What isn't quite proved here is 2nd part in number 3 of Jesus RS' answer, I think?

Anyhoo:

Proof:

1. Real symmetric is orthogonally diagonalisable. (I think we use just diagonalisable._ Let $A=QDQ^T$.

2. We want to show $x^TAx=v^TDv > 0$ if $v=Q^Tx \ne 0$ (iff $x \ne0$ since $Q^T$ is invertible (since $Q^T$ is orthogonal. again, I think just diagonalisable is fine))'.

3. For $D=diag[d_1,d_2]$, we have $v^TDv=d_1v_1^2+d_2v_2^2$.

4. We have $0 < tr(A)=tr(D) = d_1 + d_2$ and $0 < \det(A)=\det(D) = d_1 d_2$, i.e. $d_1,d_2>0$.

5. By (3) and (4), we have $v^TDv > 0$ if $v \ne 0$. QED

Answer 3

Well, this question is old but it seems to me that nobody answered the original question even if it has been seen 34 thousand times. Above answers use methods different from the question. However, it is quite simple to complete @AmirHosein reasoning without any quadratic form nor linear algebra theory :

Denote $d = \det(A), t = trace(A), \Delta = t^2-4d$. The equation roots are $\lambda_1 = (t+\sqrt{\Delta})/2, \lambda_2 = (t-\sqrt{\Delta})/2$.
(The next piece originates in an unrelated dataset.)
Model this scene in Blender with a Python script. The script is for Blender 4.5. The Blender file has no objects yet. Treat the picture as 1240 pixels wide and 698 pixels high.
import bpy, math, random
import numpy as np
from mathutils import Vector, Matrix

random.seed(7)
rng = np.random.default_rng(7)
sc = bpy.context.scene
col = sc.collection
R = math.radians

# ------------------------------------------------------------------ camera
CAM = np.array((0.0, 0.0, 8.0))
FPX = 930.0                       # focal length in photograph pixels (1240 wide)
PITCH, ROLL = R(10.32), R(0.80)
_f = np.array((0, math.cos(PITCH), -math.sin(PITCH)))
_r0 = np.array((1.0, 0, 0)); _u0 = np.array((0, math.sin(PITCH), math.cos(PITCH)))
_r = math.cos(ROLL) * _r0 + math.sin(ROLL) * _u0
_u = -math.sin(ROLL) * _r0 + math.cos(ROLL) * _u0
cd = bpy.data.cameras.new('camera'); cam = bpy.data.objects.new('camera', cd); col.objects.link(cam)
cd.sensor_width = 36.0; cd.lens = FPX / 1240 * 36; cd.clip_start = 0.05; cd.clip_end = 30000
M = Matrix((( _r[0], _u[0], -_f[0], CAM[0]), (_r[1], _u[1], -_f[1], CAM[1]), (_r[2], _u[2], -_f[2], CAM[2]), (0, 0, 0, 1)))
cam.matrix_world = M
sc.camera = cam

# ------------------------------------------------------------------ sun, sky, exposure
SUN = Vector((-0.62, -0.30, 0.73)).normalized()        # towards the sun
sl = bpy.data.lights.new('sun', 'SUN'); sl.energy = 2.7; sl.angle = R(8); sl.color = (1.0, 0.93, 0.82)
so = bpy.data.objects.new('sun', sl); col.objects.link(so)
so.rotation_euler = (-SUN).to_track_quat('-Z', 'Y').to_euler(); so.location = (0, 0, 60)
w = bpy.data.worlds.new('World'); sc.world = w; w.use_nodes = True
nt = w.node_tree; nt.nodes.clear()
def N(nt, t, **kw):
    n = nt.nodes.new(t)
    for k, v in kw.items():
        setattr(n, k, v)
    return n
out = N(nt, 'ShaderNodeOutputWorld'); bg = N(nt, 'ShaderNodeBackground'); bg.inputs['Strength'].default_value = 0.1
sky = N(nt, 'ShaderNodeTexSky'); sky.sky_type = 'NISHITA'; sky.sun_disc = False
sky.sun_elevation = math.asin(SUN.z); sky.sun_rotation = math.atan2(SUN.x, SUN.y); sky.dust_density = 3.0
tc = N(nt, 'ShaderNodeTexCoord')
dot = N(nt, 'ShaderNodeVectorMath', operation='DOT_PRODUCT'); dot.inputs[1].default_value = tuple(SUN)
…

We want $\lambda_1>0$ and $\lambda_2>0$, which is equivalent to $\lambda_1 \lambda_2>0$ and $\lambda_1 +\lambda_2>0$.

But $\lambda_1 \lambda_2 = d$ therefore $d>0$.

And $\lambda_1 + \lambda_2 = t$ therefore $t>0$.

We proceeded by equivalence therefore:

$\lambda_1$ and $\lambda_2>0$ is equivalent to $d>0$ and $t>0$.